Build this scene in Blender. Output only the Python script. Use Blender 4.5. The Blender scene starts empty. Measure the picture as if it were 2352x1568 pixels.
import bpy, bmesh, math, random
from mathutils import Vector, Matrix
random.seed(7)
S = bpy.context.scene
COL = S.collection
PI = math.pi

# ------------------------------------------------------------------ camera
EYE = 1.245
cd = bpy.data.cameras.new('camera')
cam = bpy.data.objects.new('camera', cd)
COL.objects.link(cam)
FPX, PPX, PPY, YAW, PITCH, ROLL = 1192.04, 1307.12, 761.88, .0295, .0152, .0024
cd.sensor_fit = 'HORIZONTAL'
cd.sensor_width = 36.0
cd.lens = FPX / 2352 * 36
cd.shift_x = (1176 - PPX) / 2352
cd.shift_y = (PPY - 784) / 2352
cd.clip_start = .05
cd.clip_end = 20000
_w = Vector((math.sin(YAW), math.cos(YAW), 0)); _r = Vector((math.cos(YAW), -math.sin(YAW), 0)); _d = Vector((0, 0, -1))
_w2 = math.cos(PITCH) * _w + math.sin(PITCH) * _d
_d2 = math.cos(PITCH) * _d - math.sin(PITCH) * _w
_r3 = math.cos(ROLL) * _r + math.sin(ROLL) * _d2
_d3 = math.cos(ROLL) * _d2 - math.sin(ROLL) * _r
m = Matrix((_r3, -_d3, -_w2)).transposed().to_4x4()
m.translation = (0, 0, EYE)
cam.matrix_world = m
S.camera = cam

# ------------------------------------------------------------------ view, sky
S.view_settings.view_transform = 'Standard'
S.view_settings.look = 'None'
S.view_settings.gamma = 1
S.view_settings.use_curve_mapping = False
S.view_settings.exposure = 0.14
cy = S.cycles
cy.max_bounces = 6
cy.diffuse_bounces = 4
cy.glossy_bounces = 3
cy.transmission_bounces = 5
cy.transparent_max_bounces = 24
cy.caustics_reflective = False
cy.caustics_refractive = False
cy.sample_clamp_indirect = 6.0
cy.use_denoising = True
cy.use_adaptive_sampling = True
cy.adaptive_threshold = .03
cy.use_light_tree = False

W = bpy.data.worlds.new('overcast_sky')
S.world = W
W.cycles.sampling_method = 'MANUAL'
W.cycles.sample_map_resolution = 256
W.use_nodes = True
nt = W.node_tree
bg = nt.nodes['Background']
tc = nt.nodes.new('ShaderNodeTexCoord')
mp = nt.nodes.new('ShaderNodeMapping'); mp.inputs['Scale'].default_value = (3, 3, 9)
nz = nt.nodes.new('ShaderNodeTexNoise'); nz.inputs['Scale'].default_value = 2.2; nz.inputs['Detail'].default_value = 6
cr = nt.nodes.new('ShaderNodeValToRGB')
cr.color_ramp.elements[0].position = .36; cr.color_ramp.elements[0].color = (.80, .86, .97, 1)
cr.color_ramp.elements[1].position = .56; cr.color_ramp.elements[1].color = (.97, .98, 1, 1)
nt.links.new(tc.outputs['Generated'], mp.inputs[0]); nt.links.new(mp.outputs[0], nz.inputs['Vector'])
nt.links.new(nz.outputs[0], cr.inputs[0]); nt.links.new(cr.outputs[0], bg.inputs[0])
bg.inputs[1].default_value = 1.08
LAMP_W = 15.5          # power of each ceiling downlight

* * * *

* Problem to solve:
Reproduce each line verbatim.

* Result of the task:
Build this scene in Blender. Output only the Python script. Use Blender 4.5. The Blender scene starts empty. Measure the picture as if it were 2352x1568 pixels.
import bpy, bmesh, math, random
from mathutils import Vector, Matrix
random.seed(7)
S = bpy.context.scene
COL = S.collection
PI = math.pi

# ------------------------------------------------------------------ camera
EYE = 1.245
cd = bpy.data.cameras.new('camera')
cam = bpy.data.objects.new('camera', cd)
COL.objects.link(cam)
FPX, PPX, PPY, YAW, PITCH, ROLL = 1192.04, 1307.12, 761.88, .0295, .0152, .0024
cd.sensor_fit = 'HORIZONTAL'
cd.sensor_width = 36.0
cd.lens = FPX / 2352 * 36
cd.shift_x = (1176 - PPX) / 2352
cd.shift_y = (PPY - 784) / 2352
cd.clip_start = .05
cd.clip_end = 20000
_w = Vector((math.sin(YAW), math.cos(YAW), 0)); _r = Vector((math.cos(YAW), -math.sin(YAW), 0)); _d = Vector((0, 0, -1))
_w2 = math.cos(PITCH) * _w + math.sin(PITCH) * _d
_d2 = math.cos(PITCH) * _d - math.sin(PITCH) * _w
_r3 = math.cos(ROLL) * _r + math.sin(ROLL) * _d2
_d3 = math.cos(ROLL) * _d2 - math.sin(ROLL) * _r
m = Matrix((_r3, -_d3, -_w2)).transposed().to_4x4()
m.translation = (0, 0, EYE)
cam.matrix_world = m
S.camera = cam

# ------------------------------------------------------------------ view, sky
S.view_settings.view_transform = 'Standard'
S.view_settings.look = 'None'
S.view_settings.gamma = 1
S.view_settings.use_curve_mapping = False
S.view_settings.exposure = 0.14
cy = S.cycles
cy.max_bounces = 6
cy.diffuse_bounces = 4
cy.glossy_bounces = 3
cy.transmission_bounces = 5
cy.transparent_max_bounces = 24
cy.caustics_reflective = False
cy.caustics_refractive = False
cy.sample_clamp_indirect = 6.0
cy.use_denoising = True
cy.use_adaptive_sampling = True
cy.adaptive_threshold = .03
cy.use_light_tree = False

W = bpy.data.worlds.new('overcast_sky')
S.world = W
W.cycles.sampling_method = 'MANUAL'
W.cycles.sample_map_resolution = 256
W.use_nodes = True
nt = W.node_tree
bg = nt.nodes['Background']
tc = nt.nodes.new('ShaderNodeTexCoord')
mp = nt.nodes.new('ShaderNodeMapping'); mp.inputs['Scale'].default_value = (3, 3, 9)
nz = nt.nodes.new('ShaderNodeTexNoise'); nz.inputs['Scale'].default_value = 2.2; nz.inputs['Detail'].default_value = 6
cr = nt.nodes.new('ShaderNodeValToRGB')
cr.color_ramp.elements[0].position = .36; cr.color_ramp.elements[0].color = (.80, .86, .97, 1)
cr.color_ramp.elements[1].position = .56; cr.color_ramp.elements[1].color = (.97, .98, 1, 1)
nt.links.new(tc.outputs['Generated'], mp.inputs[0]); nt.links.new(mp.outputs[0], nz.inputs['Vector'])
nt.links.new(nz.outputs[0], cr.inputs[0]); nt.links.new(cr.outputs[0], bg.inputs[0])
bg.inputs[1].default_value = 1.08
LAMP_W = 15.5          # power of each ceiling downlight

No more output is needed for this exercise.